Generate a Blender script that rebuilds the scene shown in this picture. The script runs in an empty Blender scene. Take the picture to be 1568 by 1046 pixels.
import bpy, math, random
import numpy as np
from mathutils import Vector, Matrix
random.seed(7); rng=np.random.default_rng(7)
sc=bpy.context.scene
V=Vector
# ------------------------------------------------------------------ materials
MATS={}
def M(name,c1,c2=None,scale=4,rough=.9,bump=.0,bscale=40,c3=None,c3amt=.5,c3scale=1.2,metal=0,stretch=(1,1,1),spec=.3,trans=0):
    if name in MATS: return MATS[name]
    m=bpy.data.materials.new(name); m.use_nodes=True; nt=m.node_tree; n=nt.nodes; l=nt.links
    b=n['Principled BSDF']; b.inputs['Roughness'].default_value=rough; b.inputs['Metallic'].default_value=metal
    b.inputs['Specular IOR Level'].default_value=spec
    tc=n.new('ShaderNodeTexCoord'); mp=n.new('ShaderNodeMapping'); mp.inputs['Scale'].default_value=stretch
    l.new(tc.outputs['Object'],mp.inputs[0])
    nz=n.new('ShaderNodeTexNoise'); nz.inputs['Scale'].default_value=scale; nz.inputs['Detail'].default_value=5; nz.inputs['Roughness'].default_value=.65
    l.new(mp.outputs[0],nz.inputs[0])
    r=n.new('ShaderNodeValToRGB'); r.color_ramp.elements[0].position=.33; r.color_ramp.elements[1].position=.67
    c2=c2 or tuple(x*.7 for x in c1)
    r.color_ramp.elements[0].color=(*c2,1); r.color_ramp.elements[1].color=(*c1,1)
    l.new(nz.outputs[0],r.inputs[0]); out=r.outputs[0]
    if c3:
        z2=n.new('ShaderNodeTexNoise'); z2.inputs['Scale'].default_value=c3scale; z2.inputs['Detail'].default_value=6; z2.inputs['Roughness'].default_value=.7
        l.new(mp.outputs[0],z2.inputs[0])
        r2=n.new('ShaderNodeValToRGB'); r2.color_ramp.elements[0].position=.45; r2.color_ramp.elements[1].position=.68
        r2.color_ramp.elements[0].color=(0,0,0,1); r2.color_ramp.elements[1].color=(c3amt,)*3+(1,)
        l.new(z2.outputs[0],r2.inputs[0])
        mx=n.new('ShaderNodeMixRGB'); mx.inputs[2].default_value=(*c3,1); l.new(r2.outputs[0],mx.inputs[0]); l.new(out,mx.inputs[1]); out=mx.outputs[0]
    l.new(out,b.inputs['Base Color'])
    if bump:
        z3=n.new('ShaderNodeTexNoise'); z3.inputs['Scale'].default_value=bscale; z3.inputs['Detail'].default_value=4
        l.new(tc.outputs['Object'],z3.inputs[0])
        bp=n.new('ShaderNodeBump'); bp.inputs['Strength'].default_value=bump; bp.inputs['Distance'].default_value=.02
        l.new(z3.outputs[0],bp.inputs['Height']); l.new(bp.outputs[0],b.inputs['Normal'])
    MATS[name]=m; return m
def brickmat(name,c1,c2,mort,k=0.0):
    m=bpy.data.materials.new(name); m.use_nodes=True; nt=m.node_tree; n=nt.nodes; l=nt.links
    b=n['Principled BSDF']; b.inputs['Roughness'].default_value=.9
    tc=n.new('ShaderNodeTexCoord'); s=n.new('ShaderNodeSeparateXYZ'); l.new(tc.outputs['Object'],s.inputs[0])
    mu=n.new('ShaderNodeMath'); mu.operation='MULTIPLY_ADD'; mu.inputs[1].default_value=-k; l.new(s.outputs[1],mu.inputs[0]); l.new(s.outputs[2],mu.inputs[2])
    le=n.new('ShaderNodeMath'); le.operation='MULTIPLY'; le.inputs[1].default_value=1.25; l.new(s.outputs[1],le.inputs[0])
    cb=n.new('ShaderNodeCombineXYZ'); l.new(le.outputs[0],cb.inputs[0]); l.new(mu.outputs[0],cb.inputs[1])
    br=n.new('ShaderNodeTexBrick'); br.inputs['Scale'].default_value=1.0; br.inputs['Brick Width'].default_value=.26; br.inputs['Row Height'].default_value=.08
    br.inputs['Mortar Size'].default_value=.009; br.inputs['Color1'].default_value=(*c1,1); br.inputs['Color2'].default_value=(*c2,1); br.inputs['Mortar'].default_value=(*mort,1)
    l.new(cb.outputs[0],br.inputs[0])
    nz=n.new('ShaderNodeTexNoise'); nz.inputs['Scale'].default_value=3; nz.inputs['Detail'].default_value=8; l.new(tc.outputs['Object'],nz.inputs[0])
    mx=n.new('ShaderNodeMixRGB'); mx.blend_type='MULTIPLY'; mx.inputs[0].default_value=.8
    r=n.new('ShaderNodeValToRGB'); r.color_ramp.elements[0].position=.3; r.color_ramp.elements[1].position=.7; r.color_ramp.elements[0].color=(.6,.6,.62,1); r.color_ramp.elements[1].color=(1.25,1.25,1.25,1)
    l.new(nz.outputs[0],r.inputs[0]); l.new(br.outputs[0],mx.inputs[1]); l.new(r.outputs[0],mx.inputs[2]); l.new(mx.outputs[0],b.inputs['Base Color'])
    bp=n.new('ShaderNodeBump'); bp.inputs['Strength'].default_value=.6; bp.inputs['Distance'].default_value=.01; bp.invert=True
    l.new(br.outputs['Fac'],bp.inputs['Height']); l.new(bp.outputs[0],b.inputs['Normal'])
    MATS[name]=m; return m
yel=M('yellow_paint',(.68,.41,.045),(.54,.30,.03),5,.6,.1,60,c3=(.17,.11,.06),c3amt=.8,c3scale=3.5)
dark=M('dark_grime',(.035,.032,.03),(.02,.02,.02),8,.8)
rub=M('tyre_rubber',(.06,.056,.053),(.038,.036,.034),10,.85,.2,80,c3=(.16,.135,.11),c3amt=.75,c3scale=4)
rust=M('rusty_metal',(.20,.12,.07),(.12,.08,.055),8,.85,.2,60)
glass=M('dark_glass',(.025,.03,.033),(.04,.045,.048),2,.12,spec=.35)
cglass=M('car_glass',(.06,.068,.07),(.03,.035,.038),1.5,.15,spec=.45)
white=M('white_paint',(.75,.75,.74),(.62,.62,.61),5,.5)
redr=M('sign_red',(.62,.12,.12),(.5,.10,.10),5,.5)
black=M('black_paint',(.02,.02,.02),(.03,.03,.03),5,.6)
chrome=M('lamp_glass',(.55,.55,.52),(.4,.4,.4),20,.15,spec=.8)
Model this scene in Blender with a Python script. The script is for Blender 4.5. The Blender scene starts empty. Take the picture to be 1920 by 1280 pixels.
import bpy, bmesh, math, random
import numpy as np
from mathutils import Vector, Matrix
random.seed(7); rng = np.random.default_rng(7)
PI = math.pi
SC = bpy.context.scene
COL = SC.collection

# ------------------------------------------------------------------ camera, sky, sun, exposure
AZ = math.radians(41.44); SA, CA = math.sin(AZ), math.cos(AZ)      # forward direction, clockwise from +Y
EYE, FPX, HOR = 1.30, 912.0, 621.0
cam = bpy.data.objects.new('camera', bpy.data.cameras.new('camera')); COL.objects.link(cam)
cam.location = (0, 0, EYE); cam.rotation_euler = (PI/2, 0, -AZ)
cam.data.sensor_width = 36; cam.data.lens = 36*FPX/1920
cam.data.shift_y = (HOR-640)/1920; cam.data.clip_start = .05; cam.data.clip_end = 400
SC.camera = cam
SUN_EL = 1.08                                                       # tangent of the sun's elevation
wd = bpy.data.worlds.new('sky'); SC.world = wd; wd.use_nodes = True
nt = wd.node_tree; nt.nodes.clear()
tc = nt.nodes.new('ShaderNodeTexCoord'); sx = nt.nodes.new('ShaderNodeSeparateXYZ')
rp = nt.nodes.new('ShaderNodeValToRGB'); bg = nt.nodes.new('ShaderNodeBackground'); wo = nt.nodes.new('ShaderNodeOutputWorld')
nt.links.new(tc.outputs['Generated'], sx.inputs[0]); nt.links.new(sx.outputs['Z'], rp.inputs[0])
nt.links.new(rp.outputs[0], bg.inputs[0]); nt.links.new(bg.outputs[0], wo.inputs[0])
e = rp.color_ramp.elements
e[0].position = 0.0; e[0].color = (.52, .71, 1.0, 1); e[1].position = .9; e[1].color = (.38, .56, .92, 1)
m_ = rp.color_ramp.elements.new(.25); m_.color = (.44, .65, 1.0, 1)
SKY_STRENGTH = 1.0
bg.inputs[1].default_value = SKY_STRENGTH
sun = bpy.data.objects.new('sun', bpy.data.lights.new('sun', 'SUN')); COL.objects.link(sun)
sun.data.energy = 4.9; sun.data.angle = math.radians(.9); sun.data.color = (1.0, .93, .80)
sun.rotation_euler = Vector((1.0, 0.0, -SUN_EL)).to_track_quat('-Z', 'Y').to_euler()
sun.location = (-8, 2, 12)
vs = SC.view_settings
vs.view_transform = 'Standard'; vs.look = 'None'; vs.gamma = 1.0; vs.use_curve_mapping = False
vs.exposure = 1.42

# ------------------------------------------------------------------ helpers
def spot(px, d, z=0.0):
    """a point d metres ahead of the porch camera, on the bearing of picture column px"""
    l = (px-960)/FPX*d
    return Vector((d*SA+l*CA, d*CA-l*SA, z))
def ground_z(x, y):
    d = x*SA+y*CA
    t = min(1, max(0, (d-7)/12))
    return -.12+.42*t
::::
Short task: Print exactly the lines above from the one with "Model this scene" to the one with "COL = SC.collection", including both.

Answer in full:
Model this scene in Blender with a Python script. The script is for Blender 4.5. The Blender scene starts empty. Take the picture to be 1920 by 1280 pixels.
import bpy, bmesh, math, random
import numpy as np
from mathutils import Vector, Matrix
random.seed(7); rng = np.random.default_rng(7)
PI = math.pi
SC = bpy.context.scene
COL = SC.collection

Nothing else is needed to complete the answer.